- CHALLENGE -
Output every line of the data exactly as it appears.

- DATA EXCERPT -
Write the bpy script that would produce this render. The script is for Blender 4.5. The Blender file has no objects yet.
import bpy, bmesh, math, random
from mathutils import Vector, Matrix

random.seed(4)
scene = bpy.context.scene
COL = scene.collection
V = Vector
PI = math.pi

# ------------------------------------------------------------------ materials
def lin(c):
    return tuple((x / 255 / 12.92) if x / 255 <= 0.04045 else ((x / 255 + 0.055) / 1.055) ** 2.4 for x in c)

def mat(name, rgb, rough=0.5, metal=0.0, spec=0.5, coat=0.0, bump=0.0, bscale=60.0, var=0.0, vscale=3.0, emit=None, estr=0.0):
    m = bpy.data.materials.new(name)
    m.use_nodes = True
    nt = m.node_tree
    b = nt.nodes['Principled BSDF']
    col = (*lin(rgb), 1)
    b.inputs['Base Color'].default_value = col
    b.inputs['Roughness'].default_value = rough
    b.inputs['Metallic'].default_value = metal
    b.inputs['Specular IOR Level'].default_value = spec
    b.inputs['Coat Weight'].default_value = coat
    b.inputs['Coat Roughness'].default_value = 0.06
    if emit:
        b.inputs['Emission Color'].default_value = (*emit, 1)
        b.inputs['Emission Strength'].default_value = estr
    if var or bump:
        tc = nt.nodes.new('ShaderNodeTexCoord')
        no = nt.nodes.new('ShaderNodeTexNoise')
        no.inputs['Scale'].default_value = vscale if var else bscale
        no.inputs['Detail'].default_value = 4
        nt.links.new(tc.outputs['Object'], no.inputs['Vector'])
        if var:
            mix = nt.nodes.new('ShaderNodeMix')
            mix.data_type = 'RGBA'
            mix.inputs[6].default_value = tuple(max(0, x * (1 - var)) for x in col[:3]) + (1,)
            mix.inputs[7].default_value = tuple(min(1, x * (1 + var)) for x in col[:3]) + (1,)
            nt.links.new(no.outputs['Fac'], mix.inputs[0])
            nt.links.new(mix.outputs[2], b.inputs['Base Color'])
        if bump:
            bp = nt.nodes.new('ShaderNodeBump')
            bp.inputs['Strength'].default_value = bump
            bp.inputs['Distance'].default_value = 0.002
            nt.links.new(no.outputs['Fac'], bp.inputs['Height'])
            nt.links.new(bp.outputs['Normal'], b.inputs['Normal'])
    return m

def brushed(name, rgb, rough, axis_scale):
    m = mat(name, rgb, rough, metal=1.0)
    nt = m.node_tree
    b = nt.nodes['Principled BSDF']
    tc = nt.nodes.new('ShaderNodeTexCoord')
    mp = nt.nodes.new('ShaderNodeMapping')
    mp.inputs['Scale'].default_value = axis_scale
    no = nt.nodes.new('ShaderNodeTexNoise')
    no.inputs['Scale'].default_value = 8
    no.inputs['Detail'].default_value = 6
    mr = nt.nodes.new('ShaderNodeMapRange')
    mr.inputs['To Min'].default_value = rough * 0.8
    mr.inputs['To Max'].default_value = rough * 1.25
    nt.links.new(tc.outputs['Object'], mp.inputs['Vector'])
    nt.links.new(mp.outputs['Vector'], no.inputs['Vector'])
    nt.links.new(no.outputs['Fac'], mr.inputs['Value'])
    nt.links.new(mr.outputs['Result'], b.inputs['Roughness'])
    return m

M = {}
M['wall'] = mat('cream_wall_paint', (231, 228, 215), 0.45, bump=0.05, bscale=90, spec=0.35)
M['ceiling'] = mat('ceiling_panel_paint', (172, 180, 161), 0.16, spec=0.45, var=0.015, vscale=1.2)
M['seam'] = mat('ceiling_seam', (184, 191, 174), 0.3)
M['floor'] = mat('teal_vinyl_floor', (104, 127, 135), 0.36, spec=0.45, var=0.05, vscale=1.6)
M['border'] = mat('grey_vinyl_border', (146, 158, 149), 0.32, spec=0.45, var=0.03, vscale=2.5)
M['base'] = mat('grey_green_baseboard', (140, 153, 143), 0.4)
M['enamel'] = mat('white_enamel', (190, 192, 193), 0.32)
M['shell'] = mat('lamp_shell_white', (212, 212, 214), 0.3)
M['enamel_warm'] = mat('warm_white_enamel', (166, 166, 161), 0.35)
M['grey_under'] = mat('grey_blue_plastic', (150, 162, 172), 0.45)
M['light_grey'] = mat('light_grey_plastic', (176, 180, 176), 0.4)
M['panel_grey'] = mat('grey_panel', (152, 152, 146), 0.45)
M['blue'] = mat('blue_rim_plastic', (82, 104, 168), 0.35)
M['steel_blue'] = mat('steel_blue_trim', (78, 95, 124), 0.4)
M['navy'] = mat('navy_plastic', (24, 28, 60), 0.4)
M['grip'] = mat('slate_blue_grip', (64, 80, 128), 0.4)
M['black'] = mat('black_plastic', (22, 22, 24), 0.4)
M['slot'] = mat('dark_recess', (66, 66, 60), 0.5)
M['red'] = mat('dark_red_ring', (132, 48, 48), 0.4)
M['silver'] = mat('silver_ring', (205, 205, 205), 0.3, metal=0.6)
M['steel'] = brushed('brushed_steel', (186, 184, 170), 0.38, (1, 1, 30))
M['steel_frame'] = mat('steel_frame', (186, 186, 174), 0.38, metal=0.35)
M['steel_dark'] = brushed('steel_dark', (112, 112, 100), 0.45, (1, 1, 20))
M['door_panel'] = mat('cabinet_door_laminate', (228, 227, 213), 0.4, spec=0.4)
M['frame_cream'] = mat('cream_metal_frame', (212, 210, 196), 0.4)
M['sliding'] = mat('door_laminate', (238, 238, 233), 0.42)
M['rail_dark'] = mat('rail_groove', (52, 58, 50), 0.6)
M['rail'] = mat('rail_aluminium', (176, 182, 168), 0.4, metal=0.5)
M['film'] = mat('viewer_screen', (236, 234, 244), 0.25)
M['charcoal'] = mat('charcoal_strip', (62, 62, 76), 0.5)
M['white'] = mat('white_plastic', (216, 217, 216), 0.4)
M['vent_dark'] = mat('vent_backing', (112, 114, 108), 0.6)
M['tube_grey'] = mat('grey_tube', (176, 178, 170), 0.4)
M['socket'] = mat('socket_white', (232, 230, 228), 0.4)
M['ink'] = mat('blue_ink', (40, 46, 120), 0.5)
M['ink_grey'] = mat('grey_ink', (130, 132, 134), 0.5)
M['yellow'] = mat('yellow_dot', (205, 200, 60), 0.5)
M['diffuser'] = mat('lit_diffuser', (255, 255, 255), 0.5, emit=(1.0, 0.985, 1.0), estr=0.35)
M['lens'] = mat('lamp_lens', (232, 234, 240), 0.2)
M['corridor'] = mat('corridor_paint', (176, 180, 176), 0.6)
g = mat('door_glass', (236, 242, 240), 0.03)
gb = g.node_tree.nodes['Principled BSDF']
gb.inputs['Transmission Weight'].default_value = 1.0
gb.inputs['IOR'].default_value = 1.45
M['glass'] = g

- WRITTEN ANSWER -
Write the bpy script that would produce this render. The script is for Blender 4.5. The Blender file has no objects yet.
import bpy, bmesh, math, random
from mathutils import Vector, Matrix

random.seed(4)
scene = bpy.context.scene
COL = scene.collection
V = Vector
PI = math.pi

# ------------------------------------------------------------------ materials
def lin(c):
    return tuple((x / 255 / 12.92) if x / 255 <= 0.04045 else ((x / 255 + 0.055) / 1.055) ** 2.4 for x in c)

def mat(name, rgb, rough=0.5, metal=0.0, spec=0.5, coat=0.0, bump=0.0, bscale=60.0, var=0.0, vscale=3.0, emit=None, estr=0.0):
    m = bpy.data.materials.new(name)
    m.use_nodes = True
    nt = m.node_tree
    b = nt.nodes['Principled BSDF']
    col = (*lin(rgb), 1)
    b.inputs['Base Color'].default_value = col
    b.inputs['Roughness'].default_value = rough
    b.inputs['Metallic'].default_value = metal
    b.inputs['Specular IOR Level'].default_value = spec
    b.inputs['Coat Weight'].default_value = coat
    b.inputs['Coat Roughness'].default_value = 0.06
    if emit:
        b.inputs['Emission Color'].default_value = (*emit, 1)
        b.inputs['Emission Strength'].default_value = estr
    if var or bump:
        tc = nt.nodes.new('ShaderNodeTexCoord')
        no = nt.nodes.new('ShaderNodeTexNoise')
        no.inputs['Scale'].default_value = vscale if var else bscale
        no.inputs['Detail'].default_value = 4
        nt.links.new(tc.outputs['Object'], no.inputs['Vector'])
        if var:
            mix = nt.nodes.new('ShaderNodeMix')
            mix.data_type = 'RGBA'
            mix.inputs[6].default_value = tuple(max(0, x * (1 - var)) for x in col[:3]) + (1,)
            mix.inputs[7].default_value = tuple(min(1, x * (1 + var)) for x in col[:3]) + (1,)
            nt.links.new(no.outputs['Fac'], mix.inputs[0])
            nt.links.new(mix.outputs[2], b.inputs['Base Color'])
        if bump:
            bp = nt.nodes.new('ShaderNodeBump')
            bp.inputs['Strength'].default_value = bump
            bp.inputs['Distance'].default_value = 0.002
            nt.links.new(no.outputs['Fac'], bp.inputs['Height'])
            nt.links.new(bp.outputs['Normal'], b.inputs['Normal'])
    return m

def brushed(name, rgb, rough, axis_scale):
    m = mat(name, rgb, rough, metal=1.0)
    nt = m.node_tree
    b = nt.nodes['Principled BSDF']
    tc = nt.nodes.new('ShaderNodeTexCoord')
    mp = nt.nodes.new('ShaderNodeMapping')
    mp.inputs['Scale'].default_value = axis_scale
    no = nt.nodes.new('ShaderNodeTexNoise')
    no.inputs['Scale'].default_value = 8
    no.inputs['Detail'].default_value = 6
    mr = nt.nodes.new('ShaderNodeMapRange')
    mr.inputs['To Min'].default_value = rough * 0.8
    mr.inputs['To Max'].default_value = rough * 1.25
    nt.links.new(tc.outputs['Object'], mp.inputs['Vector'])
    nt.links.new(mp.outputs['Vector'], no.inputs['Vector'])
    nt.links.new(no.outputs['Fac'], mr.inputs['Value'])
    nt.links.new(mr.outputs['Result'], b.inputs['Roughness'])
    return m

M = {}
M['wall'] = mat('cream_wall_paint', (231, 228, 215), 0.45, bump=0.05, bscale=90, spec=0.35)
M['ceiling'] = mat('ceiling_panel_paint', (172, 180, 161), 0.16, spec=0.45, var=0.015, vscale=1.2)
M['seam'] = mat('ceiling_seam', (184, 191, 174), 0.3)
M['floor'] = mat('teal_vinyl_floor', (104, 127, 135), 0.36, spec=0.45, var=0.05, vscale=1.6)
M['border'] = mat('grey_vinyl_border', (146, 158, 149), 0.32, spec=0.45, var=0.03, vscale=2.5)
M['base'] = mat('grey_green_baseboard', (140, 153, 143), 0.4)
M['enamel'] = mat('white_enamel', (190, 192, 193), 0.32)
M['shell'] = mat('lamp_shell_white', (212, 212, 214), 0.3)
M['enamel_warm'] = mat('warm_white_enamel', (166, 166, 161), 0.35)
M['grey_under'] = mat('grey_blue_plastic', (150, 162, 172), 0.45)
M['light_grey'] = mat('light_grey_plastic', (176, 180, 176), 0.4)
M['panel_grey'] = mat('grey_panel', (152, 152, 146), 0.45)
M['blue'] = mat('blue_rim_plastic', (82, 104, 168), 0.35)
M['steel_blue'] = mat('steel_blue_trim', (78, 95, 124), 0.4)
M['navy'] = mat('navy_plastic', (24, 28, 60), 0.4)
M['grip'] = mat('slate_blue_grip', (64, 80, 128), 0.4)
M['black'] = mat('black_plastic', (22, 22, 24), 0.4)
M['slot'] = mat('dark_recess', (66, 66, 60), 0.5)
M['red'] = mat('dark_red_ring', (132, 48, 48), 0.4)
M['silver'] = mat('silver_ring', (205, 205, 205), 0.3, metal=0.6)
M['steel'] = brushed('brushed_steel', (186, 184, 170), 0.38, (1, 1, 30))
M['steel_frame'] = mat('steel_frame', (186, 186, 174), 0.38, metal=0.35)
M['steel_dark'] = brushed('steel_dark', (112, 112, 100), 0.45, (1, 1, 20))
M['door_panel'] = mat('cabinet_door_laminate', (228, 227, 213), 0.4, spec=0.4)
M['frame_cream'] = mat('cream_metal_frame', (212, 210, 196), 0.4)
M['sliding'] = mat('door_laminate', (238, 238, 233), 0.42)
M['rail_dark'] = mat('rail_groove', (52, 58, 50), 0.6)
M['rail'] = mat('rail_aluminium', (176, 182, 168), 0.4, metal=0.5)
M['film'] = mat('viewer_screen', (236, 234, 244), 0.25)
M['charcoal'] = mat('charcoal_strip', (62, 62, 76), 0.5)
M['white'] = mat('white_plastic', (216, 217, 216), 0.4)
M['vent_dark'] = mat('vent_backing', (112, 114, 108), 0.6)
M['tube_grey'] = mat('grey_tube', (176, 178, 170), 0.4)
M['socket'] = mat('socket_white', (232, 230, 228), 0.4)
M['ink'] = mat('blue_ink', (40, 46, 120), 0.5)
M['ink_grey'] = mat('grey_ink', (130, 132, 134), 0.5)
M['yellow'] = mat('yellow_dot', (205, 200, 60), 0.5)
M['diffuser'] = mat('lit_diffuser', (255, 255, 255), 0.5, emit=(1.0, 0.985, 1.0), estr=0.35)
M['lens'] = mat('lamp_lens', (232, 234, 240), 0.2)
M['corridor'] = mat('corridor_paint', (176, 180, 176), 0.6)
g = mat('door_glass', (236, 242, 240), 0.03)
gb = g.node_tree.nodes['Principled BSDF']
gb.inputs['Transmission Weight'].default_value = 1.0
gb.inputs['IOR'].default_value = 1.45
M['glass'] = g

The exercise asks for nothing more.